Perhaps someone objects – it’s impossible, I can’t do it. I am not able to reach this place. Only some super-saints have got there. To that, The Bible answers:
“Now unto him that is able to do exceeding abundantly above all that we ask or think, according to the power that worketh in us” (Eph 3:20)
Think about that. If the verse had said, “Now unto him that is able to do that we ask,” – it would be great.
If the verse had said, “Now unto him that is able to do that we ask or think,” – it would be better. God could even do the things we imagined.
If the verse had said, “Now unto him that is able to do all that we ask or think,” – it would be wonderful. He is able to do our every request and even thought.
If the verse had said, “Now unto him that is able to do above that we ask or think,” – it would be incredible – He could do more than we could ever ask or imagine.

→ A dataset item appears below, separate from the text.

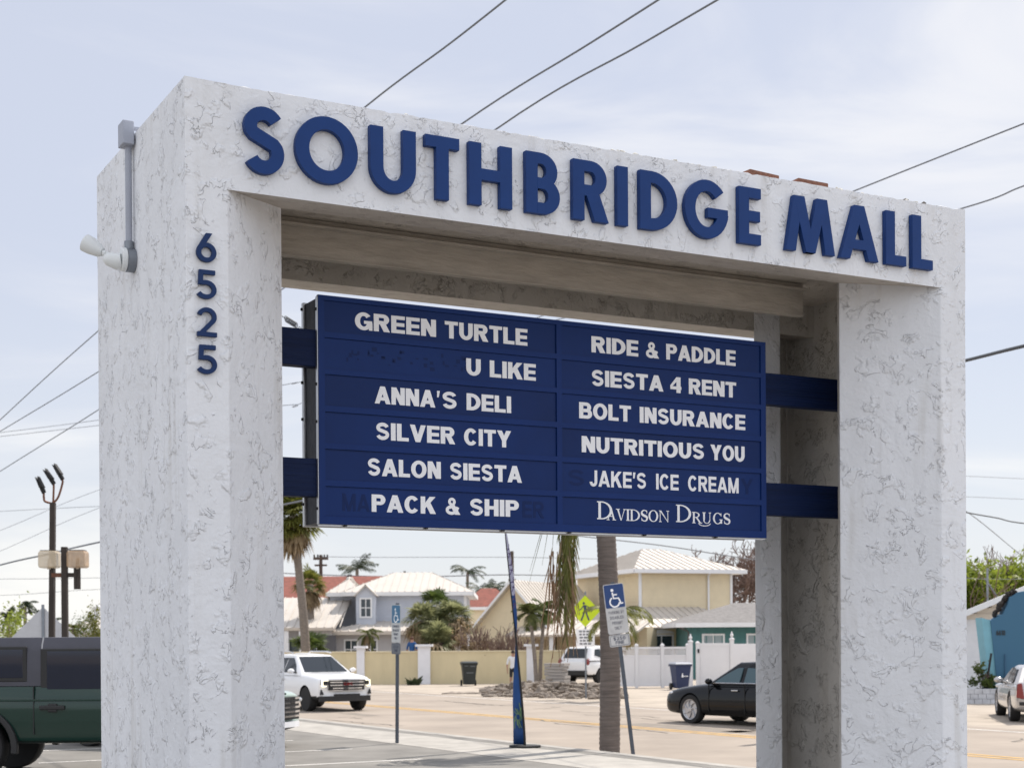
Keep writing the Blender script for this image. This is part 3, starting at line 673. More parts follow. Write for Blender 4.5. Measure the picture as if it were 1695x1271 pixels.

If the verse had said, “Now unto him that is able to do abundantly above all that we ask or think,” – it would be absolutely stupendous. God can do far more than all that we could ever imagine. But the verse doesn’t say that. It says:
“Now unto him that is able to do exceeding abundantly above all that we ask or think, according to the power that worketh in us,”
God is able to do superabundantly more than your greatest, wildest dreams or imagination. Where your finite mind runs out of power to imagine, God hasn’t even begun. And this power is not removed from us; it is the power that works in us. The Bible is saying – this experience of loving and treasuring God, though it be the highest experience a human can have, is possible for every believer because it is this kind of power that will accomplish it.
To the degree that you co-operate with this power, is the degree to which you will experience this awesome knowledge of His love and be the worshipper you were created to be.